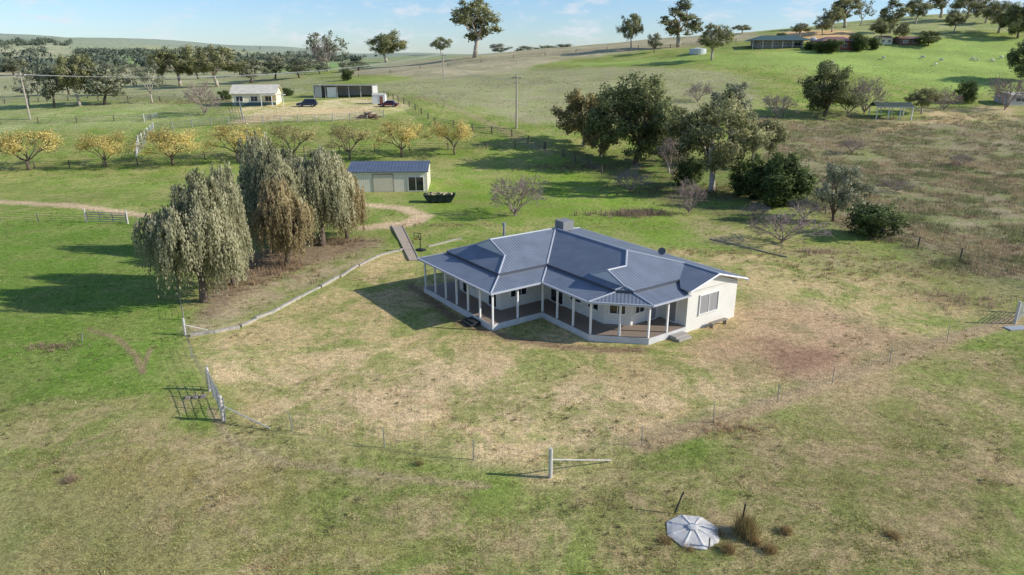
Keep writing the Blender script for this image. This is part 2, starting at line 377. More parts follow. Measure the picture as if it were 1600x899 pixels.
def branchy(seed,bark,levels=5,spread=.6,up=.25,r0=.02,n0=6,shrink=.72,l0=.3,trunkh=.1,rmin=.0015):
    r=random.Random(seed); mb=MB(); tips=[]
    def rec(p,d,l,rad,lv):
        q=p+d*l; m=(p+q)/2+Vector((r.gauss(0,1),r.gauss(0,1),r.gauss(0,1)))*l*.06
        mb.tube([p,m,q],[rad,rad*.8,max(rmin,rad*.62)],5 if lv<2 else 3,cap=False)
        if lv>=levels: tips.append(q); return
        for i in range(3 if lv<4 else 2):
            nd=(d+Vector((r.gauss(0,1),r.gauss(0,1),r.gauss(0,.6)+up))*spread).normalized()
            rec(q,nd,l*shrink*r.uniform(.8,1.2),max(rmin,rad*.62),lv+1)
        if lv>=2: tips.append(q)
    base=Vector((0,0,trunkh))
    mb.tube([(0,0,-.03),base],[r0*1.4,r0*1.1],6)
    for i in range(n0):
        a=2*math.pi*(i+r.uniform(-.3,.3))/n0; rec(base,Vector((math.cos(a)*.75,math.sin(a)*.75,r.uniform(.45,1.1))).normalized(),l0*r.uniform(.8,1.1),r0*.7,1)
    mz=max(v[2] for v in mb.v); k=1/mz; mb.v=[(a*k,b*k,c*k) for a,b,c in mb.v]; tips=[t*k for t in tips]
    return mb,tips
def yellow_variant(seed,col,bark,nleaf,leaf):
    mb,tips=branchy(seed,bark,levels=4,spread=.5,up=.12,r0=.03,n0=6,l0=.34,trunkh=.24)
    T=np.array([tuple(t) for t in tips if t.z>.40]); r=np.random.default_rng(seed)
    T[:,2]=np.minimum(T[:,2],.95)
    tone=r.uniform(.15,.9,len(T)); idx=r.integers(0,len(T),nleaf)
    P=T[idx]+r.normal(size=(nleaf,3))*np.array([.07,.07,.05]); S=tone[idx]*.6+.2+r.normal(size=nleaf)*.15
    O=unit(unit(P-np.array([0,0,.4]))+r.normal(size=P.shape)*.4)
    return mb.mesh('trunk',bark,True),leaves_mesh('crown',P,leaf,col,S,1.3,outw=O)
BK=mat('pale_bark',(190,178,160),.9,var=.35,scale=8); BKD=mat('dark_bark',(118,104,90),.95,var=.35,scale=8); BKG=mat('grey_twigs',(158,140,132),.95,var=.25,scale=8)
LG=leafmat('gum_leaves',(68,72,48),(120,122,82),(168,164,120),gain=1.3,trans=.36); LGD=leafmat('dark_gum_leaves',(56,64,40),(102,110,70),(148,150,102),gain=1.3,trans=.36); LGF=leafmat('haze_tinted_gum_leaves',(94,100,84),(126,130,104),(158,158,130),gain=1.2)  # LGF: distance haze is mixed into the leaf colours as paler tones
LP=leafmat('pepper_leaves',(108,110,82),(158,156,120),(198,192,156),.36,gain=1.05); LPB=leafmat('russet_pepper_leaves',(120,108,76),(166,150,110),(194,178,136),.36,gain=1.0)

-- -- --

REQUIREMENT. Pick out all lines from the data above in which the word "leafmat" appears.

EXERCISE RESPONSE.
LG=leafmat('gum_leaves',(68,72,48),(120,122,82),(168,164,120),gain=1.3,trans=.36); LGD=leafmat('dark_gum_leaves',(56,64,40),(102,110,70),(148,150,102),gain=1.3,trans=.36); LGF=leafmat('haze_tinted_gum_leaves',(94,100,84),(126,130,104),(158,158,130),gain=1.2)  # LGF: distance haze is mixed into the leaf colours as paler tones
LP=leafmat('pepper_leaves',(108,110,82),(158,156,120),(198,192,156),.36,gain=1.05); LPB=leafmat('russet_pepper_leaves',(120,108,76),(166,150,110),(194,178,136),.36,gain=1.0)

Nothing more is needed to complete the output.